#### Written exercise
Begin at the first line below and copy each line exactly, ending with the line where "rng = np.random.default_rng(7);" appears.

#### Data to use

--

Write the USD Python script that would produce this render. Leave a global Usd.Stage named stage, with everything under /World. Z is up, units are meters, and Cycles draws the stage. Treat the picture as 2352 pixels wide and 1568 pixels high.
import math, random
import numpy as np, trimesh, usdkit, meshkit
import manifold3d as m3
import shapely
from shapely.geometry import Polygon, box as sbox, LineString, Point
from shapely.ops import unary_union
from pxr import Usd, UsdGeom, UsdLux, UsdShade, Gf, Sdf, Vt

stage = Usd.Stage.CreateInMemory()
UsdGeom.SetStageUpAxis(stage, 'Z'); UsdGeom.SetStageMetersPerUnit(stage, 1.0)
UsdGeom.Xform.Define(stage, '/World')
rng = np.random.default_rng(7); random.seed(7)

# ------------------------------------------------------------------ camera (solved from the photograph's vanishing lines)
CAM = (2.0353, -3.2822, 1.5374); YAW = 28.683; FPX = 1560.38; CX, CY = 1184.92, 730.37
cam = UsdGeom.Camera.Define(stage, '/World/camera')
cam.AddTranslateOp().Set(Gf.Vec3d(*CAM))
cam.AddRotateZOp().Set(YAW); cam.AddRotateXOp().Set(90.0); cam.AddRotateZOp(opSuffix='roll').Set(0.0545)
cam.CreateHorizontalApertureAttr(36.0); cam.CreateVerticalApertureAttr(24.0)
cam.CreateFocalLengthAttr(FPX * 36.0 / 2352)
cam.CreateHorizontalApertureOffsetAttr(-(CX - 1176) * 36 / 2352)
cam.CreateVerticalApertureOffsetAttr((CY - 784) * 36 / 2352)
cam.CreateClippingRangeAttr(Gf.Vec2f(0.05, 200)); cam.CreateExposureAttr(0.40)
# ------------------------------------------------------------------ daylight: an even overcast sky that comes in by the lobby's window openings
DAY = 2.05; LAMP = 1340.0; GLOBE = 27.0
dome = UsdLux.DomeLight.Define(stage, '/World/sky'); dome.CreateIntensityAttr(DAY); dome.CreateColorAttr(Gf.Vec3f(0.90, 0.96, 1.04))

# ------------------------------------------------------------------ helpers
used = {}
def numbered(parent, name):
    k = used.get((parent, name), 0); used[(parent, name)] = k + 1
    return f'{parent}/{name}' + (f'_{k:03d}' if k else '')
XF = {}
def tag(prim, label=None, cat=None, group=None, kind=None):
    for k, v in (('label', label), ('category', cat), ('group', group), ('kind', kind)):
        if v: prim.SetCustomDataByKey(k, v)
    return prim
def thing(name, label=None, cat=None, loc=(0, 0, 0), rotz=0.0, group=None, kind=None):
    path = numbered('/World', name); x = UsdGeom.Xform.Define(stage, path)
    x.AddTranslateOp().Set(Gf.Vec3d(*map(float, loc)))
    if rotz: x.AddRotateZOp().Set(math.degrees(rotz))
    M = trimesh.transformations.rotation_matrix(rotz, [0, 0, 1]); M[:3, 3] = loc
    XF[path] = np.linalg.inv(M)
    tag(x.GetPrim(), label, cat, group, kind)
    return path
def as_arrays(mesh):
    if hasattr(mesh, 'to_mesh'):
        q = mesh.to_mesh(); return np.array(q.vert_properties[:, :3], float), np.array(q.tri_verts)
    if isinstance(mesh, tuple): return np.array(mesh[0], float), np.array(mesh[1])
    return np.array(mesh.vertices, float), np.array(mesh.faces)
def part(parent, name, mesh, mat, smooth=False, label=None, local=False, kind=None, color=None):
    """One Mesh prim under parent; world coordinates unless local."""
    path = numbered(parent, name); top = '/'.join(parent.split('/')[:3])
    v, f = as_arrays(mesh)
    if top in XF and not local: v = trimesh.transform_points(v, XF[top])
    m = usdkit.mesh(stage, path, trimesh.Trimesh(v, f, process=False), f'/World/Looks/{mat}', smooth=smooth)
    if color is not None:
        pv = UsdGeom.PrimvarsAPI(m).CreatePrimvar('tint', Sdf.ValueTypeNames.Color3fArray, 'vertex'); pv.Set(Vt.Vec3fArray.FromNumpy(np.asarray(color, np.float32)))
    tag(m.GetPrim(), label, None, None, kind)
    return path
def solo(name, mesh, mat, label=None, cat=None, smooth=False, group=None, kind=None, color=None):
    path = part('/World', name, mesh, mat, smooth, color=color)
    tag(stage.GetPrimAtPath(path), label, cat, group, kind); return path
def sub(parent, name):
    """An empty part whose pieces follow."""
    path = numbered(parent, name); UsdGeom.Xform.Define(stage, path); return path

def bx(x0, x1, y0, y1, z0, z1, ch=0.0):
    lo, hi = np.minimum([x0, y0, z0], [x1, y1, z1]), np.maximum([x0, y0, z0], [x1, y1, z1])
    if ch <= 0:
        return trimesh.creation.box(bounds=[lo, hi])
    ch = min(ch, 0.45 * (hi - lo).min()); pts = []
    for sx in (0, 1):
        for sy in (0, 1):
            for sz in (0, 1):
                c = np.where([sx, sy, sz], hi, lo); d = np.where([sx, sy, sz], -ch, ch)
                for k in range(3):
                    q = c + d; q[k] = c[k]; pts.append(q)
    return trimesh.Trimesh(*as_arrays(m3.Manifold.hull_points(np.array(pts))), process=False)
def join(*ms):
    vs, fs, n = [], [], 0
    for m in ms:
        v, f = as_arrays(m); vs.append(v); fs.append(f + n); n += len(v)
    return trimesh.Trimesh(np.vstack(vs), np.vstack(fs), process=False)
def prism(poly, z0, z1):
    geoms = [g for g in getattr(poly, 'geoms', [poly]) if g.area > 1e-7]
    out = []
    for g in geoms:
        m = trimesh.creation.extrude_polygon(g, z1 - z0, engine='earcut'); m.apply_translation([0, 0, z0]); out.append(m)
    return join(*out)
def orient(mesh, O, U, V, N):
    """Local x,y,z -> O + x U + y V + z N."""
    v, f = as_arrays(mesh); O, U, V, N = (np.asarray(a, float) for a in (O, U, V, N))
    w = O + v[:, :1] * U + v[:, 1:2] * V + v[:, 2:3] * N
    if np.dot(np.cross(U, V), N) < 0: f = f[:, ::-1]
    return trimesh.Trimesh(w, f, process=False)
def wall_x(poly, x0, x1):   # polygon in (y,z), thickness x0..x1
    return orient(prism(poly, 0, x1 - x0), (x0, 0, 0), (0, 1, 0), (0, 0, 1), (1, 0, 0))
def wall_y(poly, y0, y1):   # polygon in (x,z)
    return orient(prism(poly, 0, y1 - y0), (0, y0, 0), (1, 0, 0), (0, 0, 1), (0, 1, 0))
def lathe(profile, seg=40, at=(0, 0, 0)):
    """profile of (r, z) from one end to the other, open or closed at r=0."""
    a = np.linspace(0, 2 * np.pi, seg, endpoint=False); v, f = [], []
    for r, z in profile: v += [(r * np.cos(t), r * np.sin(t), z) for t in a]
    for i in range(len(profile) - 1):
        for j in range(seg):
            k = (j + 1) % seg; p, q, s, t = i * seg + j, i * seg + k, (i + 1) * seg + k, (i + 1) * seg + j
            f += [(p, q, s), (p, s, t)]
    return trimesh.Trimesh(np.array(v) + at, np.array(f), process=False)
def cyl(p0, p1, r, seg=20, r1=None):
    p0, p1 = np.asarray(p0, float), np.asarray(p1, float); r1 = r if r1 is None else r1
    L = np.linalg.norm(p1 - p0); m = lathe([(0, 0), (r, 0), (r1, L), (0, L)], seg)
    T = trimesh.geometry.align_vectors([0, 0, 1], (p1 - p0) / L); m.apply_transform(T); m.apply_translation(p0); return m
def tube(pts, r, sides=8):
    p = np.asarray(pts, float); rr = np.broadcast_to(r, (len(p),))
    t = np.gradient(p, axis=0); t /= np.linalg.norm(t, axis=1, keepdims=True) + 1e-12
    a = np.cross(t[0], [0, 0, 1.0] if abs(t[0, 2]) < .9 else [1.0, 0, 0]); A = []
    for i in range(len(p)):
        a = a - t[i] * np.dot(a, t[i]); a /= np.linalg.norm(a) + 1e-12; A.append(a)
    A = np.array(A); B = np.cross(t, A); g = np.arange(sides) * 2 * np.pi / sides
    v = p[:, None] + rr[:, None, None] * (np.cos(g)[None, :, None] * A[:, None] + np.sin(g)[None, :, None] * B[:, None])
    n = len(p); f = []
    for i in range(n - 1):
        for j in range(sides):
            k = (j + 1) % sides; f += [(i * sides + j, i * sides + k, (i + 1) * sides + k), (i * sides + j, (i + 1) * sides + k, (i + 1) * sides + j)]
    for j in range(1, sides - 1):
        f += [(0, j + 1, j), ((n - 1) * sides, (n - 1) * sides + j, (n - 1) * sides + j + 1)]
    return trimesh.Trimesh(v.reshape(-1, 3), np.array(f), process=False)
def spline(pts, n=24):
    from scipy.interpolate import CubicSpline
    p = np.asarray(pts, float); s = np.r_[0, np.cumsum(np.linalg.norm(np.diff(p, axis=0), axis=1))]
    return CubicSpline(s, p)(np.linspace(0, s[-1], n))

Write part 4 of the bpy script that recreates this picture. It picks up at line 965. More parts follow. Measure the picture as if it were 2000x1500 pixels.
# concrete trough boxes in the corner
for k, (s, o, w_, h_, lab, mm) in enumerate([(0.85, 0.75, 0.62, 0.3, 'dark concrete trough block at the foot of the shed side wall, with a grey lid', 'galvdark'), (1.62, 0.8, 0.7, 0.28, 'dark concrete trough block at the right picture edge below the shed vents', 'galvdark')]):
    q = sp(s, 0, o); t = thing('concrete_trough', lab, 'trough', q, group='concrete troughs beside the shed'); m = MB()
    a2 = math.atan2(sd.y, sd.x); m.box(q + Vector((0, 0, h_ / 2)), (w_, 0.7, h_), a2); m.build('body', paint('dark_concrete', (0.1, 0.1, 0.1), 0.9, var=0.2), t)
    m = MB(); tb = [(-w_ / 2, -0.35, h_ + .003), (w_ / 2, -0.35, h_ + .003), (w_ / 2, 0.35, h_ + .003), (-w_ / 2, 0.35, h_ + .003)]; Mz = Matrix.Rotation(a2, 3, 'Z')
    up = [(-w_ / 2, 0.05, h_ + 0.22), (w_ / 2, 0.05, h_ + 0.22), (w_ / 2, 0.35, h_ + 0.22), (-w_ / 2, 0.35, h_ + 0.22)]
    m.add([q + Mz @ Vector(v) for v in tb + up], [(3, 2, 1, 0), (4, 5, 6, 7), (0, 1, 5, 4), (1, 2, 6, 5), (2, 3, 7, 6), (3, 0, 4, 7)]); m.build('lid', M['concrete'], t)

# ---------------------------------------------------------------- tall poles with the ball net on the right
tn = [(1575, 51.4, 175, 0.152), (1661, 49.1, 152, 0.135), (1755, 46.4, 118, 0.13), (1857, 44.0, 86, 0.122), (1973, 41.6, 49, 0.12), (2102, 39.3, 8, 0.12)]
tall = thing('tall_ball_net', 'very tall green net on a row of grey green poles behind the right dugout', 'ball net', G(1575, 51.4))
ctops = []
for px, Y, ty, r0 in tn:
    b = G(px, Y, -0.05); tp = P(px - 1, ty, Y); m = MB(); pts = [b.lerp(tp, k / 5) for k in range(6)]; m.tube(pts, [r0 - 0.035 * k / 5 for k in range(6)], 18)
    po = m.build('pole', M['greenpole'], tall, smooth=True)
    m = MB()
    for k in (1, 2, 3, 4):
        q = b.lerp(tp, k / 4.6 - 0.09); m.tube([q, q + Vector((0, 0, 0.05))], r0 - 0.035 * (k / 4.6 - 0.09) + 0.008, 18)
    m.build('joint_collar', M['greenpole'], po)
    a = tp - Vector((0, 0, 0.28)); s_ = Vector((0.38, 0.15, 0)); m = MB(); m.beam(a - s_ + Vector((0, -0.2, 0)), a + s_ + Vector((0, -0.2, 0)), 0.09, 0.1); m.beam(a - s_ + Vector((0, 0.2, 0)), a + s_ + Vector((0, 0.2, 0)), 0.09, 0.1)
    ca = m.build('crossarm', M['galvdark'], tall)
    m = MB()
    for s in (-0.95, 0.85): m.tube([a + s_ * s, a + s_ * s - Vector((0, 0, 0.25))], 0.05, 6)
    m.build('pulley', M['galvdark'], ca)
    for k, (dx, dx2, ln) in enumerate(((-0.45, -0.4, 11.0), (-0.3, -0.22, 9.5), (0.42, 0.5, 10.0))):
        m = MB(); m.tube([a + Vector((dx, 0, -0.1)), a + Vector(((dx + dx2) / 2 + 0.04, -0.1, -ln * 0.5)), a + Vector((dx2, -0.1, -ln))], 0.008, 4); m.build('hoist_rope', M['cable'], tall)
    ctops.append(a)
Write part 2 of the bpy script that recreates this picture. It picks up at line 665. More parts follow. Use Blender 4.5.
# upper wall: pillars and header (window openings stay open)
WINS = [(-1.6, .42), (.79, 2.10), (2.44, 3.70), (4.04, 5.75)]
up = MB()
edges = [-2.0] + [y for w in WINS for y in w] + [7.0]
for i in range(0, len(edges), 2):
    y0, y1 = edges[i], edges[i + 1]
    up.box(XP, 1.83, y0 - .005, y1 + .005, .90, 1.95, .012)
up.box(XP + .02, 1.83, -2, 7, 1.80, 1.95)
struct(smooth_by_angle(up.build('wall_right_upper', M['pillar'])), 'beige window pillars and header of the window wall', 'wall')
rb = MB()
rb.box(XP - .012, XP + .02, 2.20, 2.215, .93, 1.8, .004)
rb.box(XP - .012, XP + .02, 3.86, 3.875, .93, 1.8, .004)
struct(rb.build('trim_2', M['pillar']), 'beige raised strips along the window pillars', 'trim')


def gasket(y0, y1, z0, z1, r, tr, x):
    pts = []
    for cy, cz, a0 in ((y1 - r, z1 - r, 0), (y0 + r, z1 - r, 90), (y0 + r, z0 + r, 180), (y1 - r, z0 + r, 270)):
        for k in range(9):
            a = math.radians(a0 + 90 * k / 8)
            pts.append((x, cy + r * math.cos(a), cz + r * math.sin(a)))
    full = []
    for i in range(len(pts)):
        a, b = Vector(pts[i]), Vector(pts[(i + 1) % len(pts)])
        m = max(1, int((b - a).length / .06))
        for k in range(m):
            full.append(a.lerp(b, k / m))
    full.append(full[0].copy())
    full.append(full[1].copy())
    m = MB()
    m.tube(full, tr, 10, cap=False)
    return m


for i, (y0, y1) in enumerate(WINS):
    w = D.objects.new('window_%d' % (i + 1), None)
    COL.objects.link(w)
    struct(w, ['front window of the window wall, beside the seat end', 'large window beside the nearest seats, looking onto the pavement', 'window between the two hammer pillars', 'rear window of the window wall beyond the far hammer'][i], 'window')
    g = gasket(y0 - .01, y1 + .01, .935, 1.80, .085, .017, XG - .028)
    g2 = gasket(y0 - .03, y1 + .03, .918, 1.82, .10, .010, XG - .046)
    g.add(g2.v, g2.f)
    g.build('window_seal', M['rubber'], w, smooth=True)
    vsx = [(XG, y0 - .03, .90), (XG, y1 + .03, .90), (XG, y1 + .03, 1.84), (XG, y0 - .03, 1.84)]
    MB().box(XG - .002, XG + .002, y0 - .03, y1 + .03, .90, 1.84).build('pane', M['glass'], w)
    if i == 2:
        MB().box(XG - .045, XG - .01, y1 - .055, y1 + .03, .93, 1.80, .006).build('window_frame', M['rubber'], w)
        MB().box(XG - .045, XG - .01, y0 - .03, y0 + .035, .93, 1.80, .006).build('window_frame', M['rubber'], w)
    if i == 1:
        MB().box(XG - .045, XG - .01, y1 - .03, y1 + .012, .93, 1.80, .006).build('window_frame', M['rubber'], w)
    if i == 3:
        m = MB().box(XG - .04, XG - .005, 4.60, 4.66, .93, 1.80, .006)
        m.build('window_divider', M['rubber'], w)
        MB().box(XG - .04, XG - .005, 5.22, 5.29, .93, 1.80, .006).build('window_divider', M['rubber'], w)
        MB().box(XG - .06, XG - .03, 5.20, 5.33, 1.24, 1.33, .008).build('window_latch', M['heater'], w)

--

#### Exercise answer
Write the USD Python script that would produce this render. Leave a global Usd.Stage named stage, with everything under /World. Z is up, units are meters, and Cycles draws the stage. Treat the picture as 2352 pixels wide and 1568 pixels high.
import math, random
import numpy as np, trimesh, usdkit, meshkit
import manifold3d as m3
import shapely
from shapely.geometry import Polygon, box as sbox, LineString, Point
from shapely.ops import unary_union
from pxr import Usd, UsdGeom, UsdLux, UsdShade, Gf, Sdf, Vt

stage = Usd.Stage.CreateInMemory()
UsdGeom.SetStageUpAxis(stage, 'Z'); UsdGeom.SetStageMetersPerUnit(stage, 1.0)
UsdGeom.Xform.Define(stage, '/World')
rng = np.random.default_rng(7); random.seed(7)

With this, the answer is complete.